Timecode may be recorded on tape in two ways:
A) Longitudinal Time Code, or LTC, is recorded on an audio channel or a dedicated "address" channel. B) Vertical Interval Time Code or VITC, is recorded in the vertical interval of the video signal itself. These two formats are similar as far as the edit information they contain.
Longitudinal Time Code (LTC) is an electronic signal that switches from one voltage to another, forming a string of pulses, or bits. Each one-second long chunk of this signal is "sliced" into 2400 parts (for NTSC) or 2000 parts (for PAL/SECAM). This makes 80 time code bits for each video frame:
NTSC 2400 bits/sec divided by 30 frames/sec = 80 bits/frame PAL/SECAM 2000 bits/sec divided by 25 frames/sec = 80 bits/frame
These 80 bits are given certain assignments according to the standard. There are these important groups of information:
A) The hours/minutes/seconds/frames B) Drop-frame flag - Whether this timecode is Drop-frame C) Color-frame Flag - Whether color-framing is intended D) User bits - "leftover" bits available for user assignment. E) "Sync word" - Tells an electronic reader where the frame information begins & ends and which direction the tape is moving. F) "Sync bits" - Help verify (together with the sync word) the position of the data as the tape moves. VITC (Vertical Interval Time Code) format adds 10 extra bits to each frame label. These add the following to the LTC list, above:
A) Additional "sync" bits between data bit groups. B) Field bit (allows video-field indexing accuracy). C) Cyclical Redundancy Check Code (CRC), used for error detection. The hours/minutes/seconds/frames is the primary information we are interested in. This data is Drop-frame, Non-drop frame or EBU (25 frames/sec, PAL/SECAM) as indicated by the "drop-frame" flag.
The "sync word" and "sync bits" are the heart of how timecode works. As the tape moves, these bits instruct the electronic reader which direction the tape is moving, where the hours/minutes/seconds/frames, drop-frame bit, etc. are located and (if properly aligned on the tape) where the video frames themselves are located with respect to the timecode stream.
All of this is pretty clever, when you think about it. The tape is moving at an unknown speed in either direction as the machine is used, yet the timecode can be read at all times (given a good recording and properly functioning equipment). Note that, at microscopic levels, the tape is jumping and jittering across the reader heads, stopping, reversing direction, going into fast-forward, etc.
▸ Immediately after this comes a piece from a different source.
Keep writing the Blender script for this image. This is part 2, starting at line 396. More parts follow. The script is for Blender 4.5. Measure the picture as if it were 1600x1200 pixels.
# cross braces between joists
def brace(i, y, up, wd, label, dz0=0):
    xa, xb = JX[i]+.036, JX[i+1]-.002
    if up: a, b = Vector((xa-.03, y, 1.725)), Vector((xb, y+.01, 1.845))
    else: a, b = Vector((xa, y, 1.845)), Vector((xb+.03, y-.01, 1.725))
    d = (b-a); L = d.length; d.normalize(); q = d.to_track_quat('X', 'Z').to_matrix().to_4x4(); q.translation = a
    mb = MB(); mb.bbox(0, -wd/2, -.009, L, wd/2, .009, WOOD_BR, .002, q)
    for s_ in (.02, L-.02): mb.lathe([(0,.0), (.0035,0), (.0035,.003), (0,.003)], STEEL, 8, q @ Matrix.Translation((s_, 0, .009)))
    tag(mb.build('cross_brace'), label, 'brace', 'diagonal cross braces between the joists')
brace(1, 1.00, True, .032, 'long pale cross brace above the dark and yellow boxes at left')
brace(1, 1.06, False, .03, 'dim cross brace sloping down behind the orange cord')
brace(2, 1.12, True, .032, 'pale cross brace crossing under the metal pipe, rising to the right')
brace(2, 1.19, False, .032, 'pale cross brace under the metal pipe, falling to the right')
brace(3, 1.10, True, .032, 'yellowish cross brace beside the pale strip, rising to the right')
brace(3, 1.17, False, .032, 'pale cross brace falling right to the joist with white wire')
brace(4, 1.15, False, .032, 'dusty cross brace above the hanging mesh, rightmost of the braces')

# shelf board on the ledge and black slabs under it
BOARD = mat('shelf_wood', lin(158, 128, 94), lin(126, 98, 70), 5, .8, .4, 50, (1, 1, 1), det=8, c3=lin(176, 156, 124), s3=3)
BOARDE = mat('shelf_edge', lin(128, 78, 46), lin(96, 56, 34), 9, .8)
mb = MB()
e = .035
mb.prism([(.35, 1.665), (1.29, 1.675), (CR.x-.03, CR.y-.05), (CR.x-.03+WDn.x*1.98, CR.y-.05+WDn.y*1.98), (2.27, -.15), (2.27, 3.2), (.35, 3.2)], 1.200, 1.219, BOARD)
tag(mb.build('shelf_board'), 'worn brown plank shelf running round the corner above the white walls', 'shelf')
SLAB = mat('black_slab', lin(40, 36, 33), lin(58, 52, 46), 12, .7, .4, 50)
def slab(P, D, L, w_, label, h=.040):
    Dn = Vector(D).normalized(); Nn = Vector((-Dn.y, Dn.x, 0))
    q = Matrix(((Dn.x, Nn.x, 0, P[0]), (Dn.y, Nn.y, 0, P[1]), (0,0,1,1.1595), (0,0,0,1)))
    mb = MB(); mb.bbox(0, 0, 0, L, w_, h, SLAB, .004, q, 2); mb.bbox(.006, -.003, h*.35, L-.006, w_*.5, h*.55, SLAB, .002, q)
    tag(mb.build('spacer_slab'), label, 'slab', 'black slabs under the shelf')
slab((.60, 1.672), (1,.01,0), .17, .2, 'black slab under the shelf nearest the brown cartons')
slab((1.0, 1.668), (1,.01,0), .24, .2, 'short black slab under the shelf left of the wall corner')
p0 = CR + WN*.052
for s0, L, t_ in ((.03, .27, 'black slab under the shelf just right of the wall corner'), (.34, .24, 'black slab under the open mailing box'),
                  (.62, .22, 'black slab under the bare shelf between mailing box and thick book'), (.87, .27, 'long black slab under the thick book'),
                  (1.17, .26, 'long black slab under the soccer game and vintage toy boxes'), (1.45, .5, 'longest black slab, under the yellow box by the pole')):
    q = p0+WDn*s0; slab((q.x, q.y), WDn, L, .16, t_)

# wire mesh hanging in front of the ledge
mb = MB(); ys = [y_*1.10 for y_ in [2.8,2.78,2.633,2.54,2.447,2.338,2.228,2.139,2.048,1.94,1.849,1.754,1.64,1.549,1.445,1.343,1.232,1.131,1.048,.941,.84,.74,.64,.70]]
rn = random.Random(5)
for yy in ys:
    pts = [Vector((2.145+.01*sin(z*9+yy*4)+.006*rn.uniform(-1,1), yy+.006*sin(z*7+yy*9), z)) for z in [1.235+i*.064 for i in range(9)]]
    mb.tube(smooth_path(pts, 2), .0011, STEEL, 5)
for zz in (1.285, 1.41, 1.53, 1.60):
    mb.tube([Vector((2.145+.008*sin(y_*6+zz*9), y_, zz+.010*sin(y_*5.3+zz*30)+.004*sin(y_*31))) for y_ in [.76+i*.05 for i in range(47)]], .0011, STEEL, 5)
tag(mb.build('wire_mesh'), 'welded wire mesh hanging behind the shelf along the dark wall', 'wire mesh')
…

The sync words and the design of the readers makes it all work! Cool.
NTSC timecode comes in two flavors - Non-drop frame and Drop-frame, and there is only one PAL/SECAM, sometimes called "EBU". These are usually displayed as:
Most sytems: Non-dropframe: 1:00:00:00 - colon in last position Dropframe: 1:00:00;00 - semicolon in last position PAL/SECAM: 1:00:00:00 - colon in last position SONY: Non-dropframe: 1:00:00.00 - period in last position Dropframe: 1:00:00,00 - comma in last position PAL/SECAM: 1:00:00.00 - period in last position NTSC - DROP Frame versus NON-DROP, and PAL (EBU)
Non-drop Frame
NTSC video actually runs at 29.97 frames per second, not 30 fps, as is usually implied. If you label all the NTSC frames incrementally, as with NON-DROP FRAME, a 01:00:00:00 label (a colon in the last position indicates non-drop frame) will represent 108,000 video frames (from zero). 108,000 NTSC video frames actually takes 01:00:03:18 to play back. In other words, 01:00:00:00 in NON-DROP frame is not truly 1 hour, but 1 hour and 3 seconds, 18 frames.
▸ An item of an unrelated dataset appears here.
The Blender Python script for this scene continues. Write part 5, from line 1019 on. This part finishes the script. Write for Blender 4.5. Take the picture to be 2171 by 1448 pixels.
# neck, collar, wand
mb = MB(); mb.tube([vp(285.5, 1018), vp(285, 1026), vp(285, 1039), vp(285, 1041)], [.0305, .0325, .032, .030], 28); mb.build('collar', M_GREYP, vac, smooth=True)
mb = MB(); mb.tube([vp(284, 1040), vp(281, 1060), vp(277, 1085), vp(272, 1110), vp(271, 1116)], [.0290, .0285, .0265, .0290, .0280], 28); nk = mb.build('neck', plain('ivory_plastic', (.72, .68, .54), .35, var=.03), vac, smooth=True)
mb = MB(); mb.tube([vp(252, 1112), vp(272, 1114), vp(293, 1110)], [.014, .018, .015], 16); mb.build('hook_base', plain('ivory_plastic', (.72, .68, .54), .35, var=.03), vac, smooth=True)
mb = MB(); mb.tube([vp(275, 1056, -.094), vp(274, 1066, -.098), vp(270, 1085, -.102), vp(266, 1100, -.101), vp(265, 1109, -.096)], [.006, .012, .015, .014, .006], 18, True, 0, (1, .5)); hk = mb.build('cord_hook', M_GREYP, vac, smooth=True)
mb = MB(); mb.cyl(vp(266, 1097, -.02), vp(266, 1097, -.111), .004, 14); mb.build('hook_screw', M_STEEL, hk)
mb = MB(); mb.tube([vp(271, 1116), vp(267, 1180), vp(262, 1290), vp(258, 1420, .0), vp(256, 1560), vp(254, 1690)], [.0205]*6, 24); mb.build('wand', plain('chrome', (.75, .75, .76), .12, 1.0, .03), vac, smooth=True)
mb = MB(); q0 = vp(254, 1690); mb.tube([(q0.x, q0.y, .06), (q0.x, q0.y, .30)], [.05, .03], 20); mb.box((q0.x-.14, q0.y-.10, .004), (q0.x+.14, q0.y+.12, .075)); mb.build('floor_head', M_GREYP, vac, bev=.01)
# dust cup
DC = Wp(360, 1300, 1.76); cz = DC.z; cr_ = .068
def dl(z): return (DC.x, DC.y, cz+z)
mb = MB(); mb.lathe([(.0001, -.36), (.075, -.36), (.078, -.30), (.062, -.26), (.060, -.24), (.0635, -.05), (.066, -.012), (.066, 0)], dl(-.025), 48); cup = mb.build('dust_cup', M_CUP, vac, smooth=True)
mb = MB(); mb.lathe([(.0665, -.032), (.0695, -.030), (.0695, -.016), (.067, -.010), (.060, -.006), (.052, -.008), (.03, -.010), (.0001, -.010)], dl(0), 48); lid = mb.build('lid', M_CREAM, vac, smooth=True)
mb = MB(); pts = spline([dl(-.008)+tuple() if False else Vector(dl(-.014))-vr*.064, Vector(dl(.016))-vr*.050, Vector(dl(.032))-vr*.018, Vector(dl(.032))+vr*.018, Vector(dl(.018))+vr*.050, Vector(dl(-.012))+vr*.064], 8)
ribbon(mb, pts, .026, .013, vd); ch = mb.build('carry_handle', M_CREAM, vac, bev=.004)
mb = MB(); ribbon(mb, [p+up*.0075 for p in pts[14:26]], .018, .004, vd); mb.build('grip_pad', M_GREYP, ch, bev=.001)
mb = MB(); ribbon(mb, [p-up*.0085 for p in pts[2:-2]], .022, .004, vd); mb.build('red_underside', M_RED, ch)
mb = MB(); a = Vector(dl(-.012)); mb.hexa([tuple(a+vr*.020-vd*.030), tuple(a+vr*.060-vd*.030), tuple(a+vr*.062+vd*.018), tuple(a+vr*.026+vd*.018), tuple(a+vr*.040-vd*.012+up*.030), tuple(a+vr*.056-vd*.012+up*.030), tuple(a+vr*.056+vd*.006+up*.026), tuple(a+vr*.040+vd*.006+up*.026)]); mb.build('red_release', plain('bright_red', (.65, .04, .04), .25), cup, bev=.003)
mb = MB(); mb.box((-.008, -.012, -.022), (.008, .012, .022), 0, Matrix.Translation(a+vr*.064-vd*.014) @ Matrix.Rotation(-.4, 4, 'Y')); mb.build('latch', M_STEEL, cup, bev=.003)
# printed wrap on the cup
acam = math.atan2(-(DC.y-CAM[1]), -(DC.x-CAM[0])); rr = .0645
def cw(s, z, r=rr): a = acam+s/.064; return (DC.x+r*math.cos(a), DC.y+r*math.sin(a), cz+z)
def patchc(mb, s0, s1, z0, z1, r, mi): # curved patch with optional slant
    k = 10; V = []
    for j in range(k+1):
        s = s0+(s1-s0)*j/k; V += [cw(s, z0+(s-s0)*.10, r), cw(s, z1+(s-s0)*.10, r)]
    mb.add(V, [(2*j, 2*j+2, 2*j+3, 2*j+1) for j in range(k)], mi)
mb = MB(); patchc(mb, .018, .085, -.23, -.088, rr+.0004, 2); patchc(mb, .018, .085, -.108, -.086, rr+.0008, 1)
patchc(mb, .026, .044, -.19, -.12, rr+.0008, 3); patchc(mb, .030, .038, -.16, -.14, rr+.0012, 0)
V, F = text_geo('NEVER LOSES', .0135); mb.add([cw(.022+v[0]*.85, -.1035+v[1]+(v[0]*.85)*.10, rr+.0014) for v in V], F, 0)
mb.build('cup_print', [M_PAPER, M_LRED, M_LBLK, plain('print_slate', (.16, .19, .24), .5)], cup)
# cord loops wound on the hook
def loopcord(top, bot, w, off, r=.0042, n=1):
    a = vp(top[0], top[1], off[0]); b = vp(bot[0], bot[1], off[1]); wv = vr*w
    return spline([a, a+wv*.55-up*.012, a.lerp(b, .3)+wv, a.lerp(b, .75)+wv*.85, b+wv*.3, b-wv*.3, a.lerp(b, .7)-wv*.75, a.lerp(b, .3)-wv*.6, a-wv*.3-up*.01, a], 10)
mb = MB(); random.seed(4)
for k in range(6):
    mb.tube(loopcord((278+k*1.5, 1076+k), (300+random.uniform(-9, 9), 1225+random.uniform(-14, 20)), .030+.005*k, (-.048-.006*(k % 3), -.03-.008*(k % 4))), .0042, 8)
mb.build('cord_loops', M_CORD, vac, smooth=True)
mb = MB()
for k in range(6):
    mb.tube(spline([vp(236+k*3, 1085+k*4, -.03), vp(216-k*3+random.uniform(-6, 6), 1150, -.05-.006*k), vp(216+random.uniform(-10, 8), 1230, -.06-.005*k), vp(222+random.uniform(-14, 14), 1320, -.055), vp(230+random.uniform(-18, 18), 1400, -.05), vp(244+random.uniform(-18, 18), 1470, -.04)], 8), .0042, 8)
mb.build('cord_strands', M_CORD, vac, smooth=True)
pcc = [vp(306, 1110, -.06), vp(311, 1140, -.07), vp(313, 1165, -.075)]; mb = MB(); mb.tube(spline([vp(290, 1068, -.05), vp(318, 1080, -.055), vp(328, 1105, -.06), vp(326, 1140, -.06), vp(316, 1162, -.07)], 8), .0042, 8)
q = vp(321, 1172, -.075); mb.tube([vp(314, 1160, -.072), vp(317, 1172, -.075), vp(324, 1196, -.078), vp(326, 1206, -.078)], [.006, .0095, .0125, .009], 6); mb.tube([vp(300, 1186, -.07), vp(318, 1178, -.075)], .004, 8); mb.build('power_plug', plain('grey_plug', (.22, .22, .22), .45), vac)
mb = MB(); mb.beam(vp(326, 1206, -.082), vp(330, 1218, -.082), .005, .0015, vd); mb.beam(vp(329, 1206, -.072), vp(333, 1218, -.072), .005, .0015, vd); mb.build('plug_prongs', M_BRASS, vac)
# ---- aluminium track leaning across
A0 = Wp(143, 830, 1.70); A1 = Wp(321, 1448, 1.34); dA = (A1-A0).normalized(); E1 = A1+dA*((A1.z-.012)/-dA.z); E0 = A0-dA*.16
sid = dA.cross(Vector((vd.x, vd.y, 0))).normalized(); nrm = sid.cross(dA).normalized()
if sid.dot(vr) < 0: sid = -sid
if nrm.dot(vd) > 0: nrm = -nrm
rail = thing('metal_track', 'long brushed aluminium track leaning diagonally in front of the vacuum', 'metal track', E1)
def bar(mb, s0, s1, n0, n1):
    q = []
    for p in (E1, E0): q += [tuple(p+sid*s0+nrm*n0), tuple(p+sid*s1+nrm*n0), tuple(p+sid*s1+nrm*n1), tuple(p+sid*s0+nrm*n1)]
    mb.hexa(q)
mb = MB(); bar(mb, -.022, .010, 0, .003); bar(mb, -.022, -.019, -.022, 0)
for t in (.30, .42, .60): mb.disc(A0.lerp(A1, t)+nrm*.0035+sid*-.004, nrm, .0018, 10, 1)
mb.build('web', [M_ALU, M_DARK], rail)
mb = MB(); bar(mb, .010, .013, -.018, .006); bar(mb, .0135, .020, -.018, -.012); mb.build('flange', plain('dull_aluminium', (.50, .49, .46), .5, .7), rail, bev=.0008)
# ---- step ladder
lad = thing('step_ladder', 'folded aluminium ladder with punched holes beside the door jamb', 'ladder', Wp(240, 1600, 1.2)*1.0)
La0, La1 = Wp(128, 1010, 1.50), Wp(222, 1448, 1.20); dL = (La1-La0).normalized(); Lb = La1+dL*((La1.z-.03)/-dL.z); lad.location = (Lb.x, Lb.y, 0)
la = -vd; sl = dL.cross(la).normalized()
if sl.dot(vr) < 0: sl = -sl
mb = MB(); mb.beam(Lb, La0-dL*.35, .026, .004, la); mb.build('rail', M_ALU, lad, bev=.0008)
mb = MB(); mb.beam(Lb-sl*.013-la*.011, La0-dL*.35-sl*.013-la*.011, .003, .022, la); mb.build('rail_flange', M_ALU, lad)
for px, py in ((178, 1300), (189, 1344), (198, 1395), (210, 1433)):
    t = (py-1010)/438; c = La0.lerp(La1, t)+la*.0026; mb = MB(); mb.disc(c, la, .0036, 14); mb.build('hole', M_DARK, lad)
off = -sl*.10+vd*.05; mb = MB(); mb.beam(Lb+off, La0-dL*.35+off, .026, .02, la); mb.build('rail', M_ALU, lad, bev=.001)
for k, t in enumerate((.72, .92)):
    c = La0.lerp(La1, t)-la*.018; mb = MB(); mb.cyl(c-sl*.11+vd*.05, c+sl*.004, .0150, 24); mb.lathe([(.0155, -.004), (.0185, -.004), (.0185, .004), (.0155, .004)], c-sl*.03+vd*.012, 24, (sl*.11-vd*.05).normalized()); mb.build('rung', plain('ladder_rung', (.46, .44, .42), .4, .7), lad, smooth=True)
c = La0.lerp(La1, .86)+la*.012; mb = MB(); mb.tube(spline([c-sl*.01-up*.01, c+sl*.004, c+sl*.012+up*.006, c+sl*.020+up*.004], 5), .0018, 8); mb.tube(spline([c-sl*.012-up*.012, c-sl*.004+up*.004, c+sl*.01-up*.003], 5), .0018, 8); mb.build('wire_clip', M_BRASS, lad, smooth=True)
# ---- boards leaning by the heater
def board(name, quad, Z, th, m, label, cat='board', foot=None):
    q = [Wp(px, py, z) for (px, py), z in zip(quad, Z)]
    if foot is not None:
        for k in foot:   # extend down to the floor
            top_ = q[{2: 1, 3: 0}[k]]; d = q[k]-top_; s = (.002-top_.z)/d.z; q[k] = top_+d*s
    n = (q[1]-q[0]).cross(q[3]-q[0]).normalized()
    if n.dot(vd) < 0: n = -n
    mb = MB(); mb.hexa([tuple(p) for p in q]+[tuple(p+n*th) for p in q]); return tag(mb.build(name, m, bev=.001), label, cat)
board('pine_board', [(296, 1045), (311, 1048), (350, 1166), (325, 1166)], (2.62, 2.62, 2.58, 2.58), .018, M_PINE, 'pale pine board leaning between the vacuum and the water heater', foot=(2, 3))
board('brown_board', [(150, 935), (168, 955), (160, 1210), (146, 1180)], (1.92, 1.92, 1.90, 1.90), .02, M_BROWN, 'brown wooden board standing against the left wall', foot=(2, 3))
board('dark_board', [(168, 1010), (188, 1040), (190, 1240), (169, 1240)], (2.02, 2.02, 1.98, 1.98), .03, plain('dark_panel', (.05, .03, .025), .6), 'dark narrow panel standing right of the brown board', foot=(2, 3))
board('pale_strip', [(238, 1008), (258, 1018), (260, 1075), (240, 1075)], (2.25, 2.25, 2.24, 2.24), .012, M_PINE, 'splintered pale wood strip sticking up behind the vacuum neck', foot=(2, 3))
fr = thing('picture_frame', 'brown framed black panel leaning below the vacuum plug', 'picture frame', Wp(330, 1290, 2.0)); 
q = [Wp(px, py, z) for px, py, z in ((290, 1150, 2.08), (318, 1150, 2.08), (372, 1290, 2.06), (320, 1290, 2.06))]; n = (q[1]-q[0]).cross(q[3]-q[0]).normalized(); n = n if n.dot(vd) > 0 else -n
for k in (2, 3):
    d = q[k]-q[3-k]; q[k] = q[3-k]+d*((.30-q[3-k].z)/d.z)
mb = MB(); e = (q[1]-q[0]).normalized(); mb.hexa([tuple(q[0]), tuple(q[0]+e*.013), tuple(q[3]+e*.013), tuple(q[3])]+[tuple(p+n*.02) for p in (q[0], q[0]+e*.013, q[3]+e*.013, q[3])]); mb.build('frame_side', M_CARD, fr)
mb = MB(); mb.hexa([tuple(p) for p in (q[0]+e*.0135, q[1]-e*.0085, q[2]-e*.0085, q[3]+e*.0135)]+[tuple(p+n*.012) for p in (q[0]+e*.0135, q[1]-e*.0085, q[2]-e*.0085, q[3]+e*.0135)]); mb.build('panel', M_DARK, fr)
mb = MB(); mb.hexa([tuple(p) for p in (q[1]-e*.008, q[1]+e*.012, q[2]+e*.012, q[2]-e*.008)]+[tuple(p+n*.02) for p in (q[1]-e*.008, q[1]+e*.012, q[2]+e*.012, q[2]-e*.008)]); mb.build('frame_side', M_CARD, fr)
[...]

This leads to the inconvenient fact that timecode calculations do not represent real-time. 2:00:00:00 minus 1:00:00:00 equals 1:00:00:00 in non-drop frame, BUT the running time of this duration is really 1:00:03:18.
Drop-frame
Many people are very concerned with the actual running time. (Imagine a network making a 3 second & 18 frame error when broadcasting the Superbowl with advertisers paying $33,333 per second! (1995)) The drop-frame labeling scheme was designed to over-come the inaccuracy of non-drop frame labeling, and it is gospel in broadcasting.
The drop-frame format represents the NTSC running time accurately by "dropping out" some of the frame labels - specifically, 2 frame labels at the end of each minute except each 10th minute. This way, a display of drop-frame 01:00:00;00 (semicolon indicates drop-frame) represents 107,892 video frames, or exactly 1 hour of real time from zero.
No actual video frames are "dropped" (where could they go?) - only the timecode labels of the frames. At any point through the labeling sequence the timecode label is very close to the actual elasped time (from zero). Since the labels represent an accurate time-line, adding or subtracting drop-frame timecode results in an accurate calculation - 2:00:00;00 minus 1:00:00;00 equals 1:00:00;00 - one true hour of running time.
PAL/SECAM - EBU
PAL and SECAM video run at precisely 25 frames per second so the DROP frame/NON-DROP frame issue is meaningless. 01:00:00:00 in EBU represents 90,000 PAL video frames- precisely 1 hour of running time.